"""

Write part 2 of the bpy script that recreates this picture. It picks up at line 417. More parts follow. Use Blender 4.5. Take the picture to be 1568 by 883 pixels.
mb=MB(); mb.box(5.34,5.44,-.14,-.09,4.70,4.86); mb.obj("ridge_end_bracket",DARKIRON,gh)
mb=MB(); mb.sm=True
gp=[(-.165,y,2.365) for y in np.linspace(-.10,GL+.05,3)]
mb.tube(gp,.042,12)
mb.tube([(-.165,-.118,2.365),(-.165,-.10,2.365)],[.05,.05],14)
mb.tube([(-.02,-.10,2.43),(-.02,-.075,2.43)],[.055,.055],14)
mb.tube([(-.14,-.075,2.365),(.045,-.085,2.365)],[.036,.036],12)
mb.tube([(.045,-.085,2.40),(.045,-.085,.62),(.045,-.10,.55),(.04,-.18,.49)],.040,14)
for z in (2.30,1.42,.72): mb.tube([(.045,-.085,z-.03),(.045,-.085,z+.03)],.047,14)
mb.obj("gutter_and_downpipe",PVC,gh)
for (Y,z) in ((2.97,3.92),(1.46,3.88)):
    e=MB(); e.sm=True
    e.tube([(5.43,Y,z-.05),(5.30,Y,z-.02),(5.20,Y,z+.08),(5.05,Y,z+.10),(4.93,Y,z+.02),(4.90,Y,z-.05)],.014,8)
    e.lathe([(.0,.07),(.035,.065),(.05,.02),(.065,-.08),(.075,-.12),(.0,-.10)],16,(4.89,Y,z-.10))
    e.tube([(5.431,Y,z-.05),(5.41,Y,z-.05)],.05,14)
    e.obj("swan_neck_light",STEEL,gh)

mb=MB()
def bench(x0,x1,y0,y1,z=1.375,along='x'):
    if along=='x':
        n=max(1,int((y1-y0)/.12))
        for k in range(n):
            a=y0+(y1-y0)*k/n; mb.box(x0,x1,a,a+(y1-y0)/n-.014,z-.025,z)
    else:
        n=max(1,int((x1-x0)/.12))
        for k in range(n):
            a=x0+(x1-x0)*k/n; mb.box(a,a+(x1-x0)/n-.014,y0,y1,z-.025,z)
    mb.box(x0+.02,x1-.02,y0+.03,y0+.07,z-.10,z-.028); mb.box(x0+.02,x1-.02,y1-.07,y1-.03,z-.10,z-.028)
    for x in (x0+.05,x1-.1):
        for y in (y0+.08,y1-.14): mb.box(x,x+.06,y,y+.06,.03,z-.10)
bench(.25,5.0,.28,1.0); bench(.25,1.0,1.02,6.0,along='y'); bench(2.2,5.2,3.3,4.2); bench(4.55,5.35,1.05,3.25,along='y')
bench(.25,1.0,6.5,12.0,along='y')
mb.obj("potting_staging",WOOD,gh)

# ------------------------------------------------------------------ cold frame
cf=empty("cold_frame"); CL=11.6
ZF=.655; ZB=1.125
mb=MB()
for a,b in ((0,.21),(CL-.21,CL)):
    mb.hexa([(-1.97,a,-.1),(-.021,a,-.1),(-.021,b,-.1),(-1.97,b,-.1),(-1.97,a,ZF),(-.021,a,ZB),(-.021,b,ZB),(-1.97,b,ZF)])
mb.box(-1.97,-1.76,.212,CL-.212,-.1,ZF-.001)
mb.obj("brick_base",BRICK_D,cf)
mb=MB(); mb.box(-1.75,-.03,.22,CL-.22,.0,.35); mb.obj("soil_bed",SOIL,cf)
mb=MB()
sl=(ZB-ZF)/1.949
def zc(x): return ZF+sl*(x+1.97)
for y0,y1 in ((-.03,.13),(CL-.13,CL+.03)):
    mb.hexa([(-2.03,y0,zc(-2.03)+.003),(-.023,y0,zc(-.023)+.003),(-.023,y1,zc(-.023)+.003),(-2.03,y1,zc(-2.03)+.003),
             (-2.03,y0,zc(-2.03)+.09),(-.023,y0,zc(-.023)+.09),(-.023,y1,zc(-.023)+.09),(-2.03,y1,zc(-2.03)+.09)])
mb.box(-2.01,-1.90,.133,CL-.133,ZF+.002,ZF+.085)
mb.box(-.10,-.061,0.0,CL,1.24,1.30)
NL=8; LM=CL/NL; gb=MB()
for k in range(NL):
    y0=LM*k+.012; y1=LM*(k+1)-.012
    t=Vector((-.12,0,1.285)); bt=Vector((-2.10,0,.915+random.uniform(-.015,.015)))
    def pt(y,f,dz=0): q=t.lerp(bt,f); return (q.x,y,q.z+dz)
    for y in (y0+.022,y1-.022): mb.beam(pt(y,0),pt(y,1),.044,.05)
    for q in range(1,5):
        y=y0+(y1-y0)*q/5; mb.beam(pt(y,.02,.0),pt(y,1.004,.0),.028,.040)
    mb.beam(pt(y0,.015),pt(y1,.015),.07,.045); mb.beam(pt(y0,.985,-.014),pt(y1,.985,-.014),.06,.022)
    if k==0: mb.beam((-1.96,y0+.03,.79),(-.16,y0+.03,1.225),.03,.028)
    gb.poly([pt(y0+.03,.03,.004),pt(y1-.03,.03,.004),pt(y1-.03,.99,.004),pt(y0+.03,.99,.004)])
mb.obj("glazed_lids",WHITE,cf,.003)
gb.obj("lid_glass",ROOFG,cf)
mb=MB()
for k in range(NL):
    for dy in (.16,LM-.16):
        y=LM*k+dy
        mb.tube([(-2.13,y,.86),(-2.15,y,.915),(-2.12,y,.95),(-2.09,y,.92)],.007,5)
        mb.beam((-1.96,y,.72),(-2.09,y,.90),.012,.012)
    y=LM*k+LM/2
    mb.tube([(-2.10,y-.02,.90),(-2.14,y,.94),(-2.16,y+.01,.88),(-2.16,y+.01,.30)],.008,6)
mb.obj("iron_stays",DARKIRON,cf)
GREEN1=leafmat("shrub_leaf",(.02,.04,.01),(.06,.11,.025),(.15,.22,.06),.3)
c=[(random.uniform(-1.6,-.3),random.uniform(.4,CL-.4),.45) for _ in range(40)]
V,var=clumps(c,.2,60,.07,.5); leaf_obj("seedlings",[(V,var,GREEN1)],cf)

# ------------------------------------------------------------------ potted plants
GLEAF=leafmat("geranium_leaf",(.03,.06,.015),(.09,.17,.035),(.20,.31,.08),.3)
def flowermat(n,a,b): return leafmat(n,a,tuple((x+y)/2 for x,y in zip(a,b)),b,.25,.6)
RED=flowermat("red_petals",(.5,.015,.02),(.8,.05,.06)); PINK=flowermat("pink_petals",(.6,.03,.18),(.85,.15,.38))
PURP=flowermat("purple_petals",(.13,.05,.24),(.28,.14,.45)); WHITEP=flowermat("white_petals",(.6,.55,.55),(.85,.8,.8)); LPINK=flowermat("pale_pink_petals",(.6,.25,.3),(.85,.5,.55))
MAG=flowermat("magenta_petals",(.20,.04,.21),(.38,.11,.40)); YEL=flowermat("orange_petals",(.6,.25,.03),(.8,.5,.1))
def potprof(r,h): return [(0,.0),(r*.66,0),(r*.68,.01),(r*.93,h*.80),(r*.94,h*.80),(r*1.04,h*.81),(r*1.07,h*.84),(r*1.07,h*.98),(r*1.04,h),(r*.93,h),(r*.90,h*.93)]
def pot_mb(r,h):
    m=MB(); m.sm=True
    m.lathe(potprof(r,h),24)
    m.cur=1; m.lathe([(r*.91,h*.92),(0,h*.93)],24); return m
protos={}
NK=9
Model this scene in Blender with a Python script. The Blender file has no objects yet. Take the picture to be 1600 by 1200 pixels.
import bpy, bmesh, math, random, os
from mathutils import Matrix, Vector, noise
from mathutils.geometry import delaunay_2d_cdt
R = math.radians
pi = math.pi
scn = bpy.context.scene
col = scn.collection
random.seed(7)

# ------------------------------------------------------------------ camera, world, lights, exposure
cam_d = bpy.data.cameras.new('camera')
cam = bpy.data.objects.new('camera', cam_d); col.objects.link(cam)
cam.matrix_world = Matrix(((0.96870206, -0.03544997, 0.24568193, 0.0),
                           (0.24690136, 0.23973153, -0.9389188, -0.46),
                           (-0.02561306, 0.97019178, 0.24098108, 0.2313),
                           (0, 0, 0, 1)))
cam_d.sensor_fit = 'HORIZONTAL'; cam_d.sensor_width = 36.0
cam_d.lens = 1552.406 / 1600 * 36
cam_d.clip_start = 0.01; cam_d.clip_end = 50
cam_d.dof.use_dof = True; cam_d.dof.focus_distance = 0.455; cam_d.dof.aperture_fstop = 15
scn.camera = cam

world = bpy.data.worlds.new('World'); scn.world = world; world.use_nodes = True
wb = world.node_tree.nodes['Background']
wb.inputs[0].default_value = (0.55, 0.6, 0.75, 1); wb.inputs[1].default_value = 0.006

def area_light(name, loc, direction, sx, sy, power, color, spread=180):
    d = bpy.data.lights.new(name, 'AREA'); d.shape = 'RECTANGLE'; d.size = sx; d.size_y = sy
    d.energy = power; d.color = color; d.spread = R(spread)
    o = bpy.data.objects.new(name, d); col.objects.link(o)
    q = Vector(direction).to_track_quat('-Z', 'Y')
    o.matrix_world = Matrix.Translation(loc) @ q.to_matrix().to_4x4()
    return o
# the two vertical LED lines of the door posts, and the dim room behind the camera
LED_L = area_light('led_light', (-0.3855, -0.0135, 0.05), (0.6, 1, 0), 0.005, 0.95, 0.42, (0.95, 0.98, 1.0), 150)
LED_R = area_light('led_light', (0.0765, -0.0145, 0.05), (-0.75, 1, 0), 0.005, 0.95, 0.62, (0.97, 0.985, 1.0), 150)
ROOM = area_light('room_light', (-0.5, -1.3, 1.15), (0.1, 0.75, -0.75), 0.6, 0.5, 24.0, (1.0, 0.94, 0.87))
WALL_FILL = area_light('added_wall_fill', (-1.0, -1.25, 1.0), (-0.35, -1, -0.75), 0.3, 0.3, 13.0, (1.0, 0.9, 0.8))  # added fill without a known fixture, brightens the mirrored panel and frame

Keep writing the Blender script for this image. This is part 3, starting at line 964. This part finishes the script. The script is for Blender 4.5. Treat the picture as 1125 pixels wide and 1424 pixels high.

"""

### Exercise requirements:
Retype the portion of the data above that starts on the line with "Model this scene" and finishes on the line with "random.seed(7)", including both of those lines.

### Response to the task:
Model this scene in Blender with a Python script. The Blender file has no objects yet. Take the picture to be 1600 by 1200 pixels.
import bpy, bmesh, math, random, os
from mathutils import Matrix, Vector, noise
from mathutils.geometry import delaunay_2d_cdt
R = math.radians
pi = math.pi
scn = bpy.context.scene
col = scn.collection
random.seed(7)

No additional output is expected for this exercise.